:: Material supplied

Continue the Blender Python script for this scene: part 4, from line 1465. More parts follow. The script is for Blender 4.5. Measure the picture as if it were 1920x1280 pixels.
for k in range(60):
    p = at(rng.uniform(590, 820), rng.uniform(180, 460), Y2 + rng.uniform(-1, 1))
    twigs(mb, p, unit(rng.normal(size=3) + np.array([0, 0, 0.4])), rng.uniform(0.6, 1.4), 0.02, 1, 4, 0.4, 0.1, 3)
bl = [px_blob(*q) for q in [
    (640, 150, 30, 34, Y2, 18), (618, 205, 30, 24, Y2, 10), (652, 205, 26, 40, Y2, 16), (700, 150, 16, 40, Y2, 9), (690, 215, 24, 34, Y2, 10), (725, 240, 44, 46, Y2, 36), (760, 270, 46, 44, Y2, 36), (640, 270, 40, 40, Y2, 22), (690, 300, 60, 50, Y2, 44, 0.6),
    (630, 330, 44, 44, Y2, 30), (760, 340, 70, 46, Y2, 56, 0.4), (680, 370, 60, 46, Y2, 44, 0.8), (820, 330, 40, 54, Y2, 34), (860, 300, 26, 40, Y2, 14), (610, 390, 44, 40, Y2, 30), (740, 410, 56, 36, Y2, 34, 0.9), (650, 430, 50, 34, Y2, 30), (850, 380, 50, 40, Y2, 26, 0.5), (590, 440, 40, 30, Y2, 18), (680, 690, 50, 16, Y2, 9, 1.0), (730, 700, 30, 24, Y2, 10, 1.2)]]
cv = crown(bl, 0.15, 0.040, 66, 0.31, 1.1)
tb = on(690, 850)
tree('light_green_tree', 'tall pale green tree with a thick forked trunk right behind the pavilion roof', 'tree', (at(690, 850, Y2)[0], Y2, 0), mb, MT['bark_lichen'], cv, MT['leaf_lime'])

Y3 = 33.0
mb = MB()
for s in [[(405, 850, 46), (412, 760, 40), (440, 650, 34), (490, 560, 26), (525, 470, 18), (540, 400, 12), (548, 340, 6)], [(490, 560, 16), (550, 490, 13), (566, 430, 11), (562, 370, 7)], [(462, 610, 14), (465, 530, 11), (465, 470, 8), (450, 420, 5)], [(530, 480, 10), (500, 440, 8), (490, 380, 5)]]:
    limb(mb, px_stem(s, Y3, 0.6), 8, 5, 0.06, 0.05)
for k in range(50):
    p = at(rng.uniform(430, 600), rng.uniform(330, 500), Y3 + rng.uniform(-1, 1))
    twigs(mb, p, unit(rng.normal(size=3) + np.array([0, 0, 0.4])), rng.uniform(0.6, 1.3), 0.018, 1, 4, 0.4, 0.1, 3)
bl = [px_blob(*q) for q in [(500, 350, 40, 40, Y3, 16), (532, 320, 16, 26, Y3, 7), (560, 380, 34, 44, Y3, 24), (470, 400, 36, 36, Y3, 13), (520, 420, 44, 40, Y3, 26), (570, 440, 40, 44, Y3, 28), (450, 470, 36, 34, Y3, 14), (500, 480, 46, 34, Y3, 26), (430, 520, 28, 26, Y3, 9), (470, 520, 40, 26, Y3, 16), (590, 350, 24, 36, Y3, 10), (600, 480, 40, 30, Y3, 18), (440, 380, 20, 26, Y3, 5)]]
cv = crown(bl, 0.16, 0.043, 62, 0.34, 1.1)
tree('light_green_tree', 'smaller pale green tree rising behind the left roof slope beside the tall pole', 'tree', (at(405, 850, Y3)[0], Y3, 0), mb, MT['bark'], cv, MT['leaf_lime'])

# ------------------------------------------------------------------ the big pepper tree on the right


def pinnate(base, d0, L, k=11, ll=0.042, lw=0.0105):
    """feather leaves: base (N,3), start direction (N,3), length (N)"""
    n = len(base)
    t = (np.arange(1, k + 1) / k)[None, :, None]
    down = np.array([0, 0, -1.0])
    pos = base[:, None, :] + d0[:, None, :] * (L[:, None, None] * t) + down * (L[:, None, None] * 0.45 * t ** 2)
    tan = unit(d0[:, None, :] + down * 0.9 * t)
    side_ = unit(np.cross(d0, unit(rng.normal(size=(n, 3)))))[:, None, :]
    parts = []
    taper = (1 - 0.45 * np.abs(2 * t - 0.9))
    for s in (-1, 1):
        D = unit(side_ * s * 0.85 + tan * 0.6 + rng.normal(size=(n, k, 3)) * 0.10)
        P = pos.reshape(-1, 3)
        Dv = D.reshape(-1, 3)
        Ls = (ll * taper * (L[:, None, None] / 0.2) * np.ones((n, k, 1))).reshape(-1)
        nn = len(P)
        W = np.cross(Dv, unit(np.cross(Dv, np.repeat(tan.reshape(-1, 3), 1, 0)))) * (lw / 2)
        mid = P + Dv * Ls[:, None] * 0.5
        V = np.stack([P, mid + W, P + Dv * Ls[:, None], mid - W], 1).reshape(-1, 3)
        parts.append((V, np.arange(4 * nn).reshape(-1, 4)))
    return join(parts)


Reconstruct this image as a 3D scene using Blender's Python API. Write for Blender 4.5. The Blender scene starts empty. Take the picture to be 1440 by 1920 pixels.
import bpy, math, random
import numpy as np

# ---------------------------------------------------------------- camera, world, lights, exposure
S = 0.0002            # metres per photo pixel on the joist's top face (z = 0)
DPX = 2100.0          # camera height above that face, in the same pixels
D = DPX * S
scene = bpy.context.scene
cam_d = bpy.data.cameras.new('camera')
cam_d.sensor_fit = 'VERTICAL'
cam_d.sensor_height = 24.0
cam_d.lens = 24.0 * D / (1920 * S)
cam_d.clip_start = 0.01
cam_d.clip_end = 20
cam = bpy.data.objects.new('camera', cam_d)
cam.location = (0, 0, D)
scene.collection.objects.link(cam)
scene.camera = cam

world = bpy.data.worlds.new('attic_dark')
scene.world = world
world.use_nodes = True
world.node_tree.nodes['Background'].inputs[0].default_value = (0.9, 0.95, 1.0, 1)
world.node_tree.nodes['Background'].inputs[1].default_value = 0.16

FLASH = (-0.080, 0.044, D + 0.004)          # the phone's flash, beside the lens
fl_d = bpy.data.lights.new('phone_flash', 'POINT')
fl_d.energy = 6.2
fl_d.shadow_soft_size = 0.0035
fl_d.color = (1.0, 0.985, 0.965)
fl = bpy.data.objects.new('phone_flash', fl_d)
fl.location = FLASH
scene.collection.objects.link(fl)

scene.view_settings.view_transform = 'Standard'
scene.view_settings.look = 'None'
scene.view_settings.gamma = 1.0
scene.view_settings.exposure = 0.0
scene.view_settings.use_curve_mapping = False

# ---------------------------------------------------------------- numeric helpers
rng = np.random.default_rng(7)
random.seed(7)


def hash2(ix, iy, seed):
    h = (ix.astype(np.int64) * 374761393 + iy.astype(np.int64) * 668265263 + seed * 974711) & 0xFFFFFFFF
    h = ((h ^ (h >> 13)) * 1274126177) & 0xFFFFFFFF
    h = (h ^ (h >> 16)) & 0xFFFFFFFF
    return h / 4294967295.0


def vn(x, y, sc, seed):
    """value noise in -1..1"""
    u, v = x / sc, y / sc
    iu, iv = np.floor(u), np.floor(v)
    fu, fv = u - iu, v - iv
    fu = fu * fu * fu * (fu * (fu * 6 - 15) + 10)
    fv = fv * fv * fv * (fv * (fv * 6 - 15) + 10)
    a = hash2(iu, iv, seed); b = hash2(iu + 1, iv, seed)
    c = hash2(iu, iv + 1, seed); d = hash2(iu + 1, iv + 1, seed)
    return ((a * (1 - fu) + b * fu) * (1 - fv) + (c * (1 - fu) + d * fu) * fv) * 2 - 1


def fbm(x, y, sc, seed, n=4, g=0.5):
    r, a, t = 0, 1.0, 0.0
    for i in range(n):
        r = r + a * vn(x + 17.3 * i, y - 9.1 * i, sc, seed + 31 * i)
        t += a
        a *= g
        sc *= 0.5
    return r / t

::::

[Exercise goal] Output, from the data above, the lines from the line with "Reconstruct this image" to the line with "import numpy as np" exactly as they stand, both ends included and nothing else.

[Answer to the problem]
Reconstruct this image as a 3D scene using Blender's Python API. Write for Blender 4.5. The Blender scene starts empty. Take the picture to be 1440 by 1920 pixels.
import bpy, math, random
import numpy as np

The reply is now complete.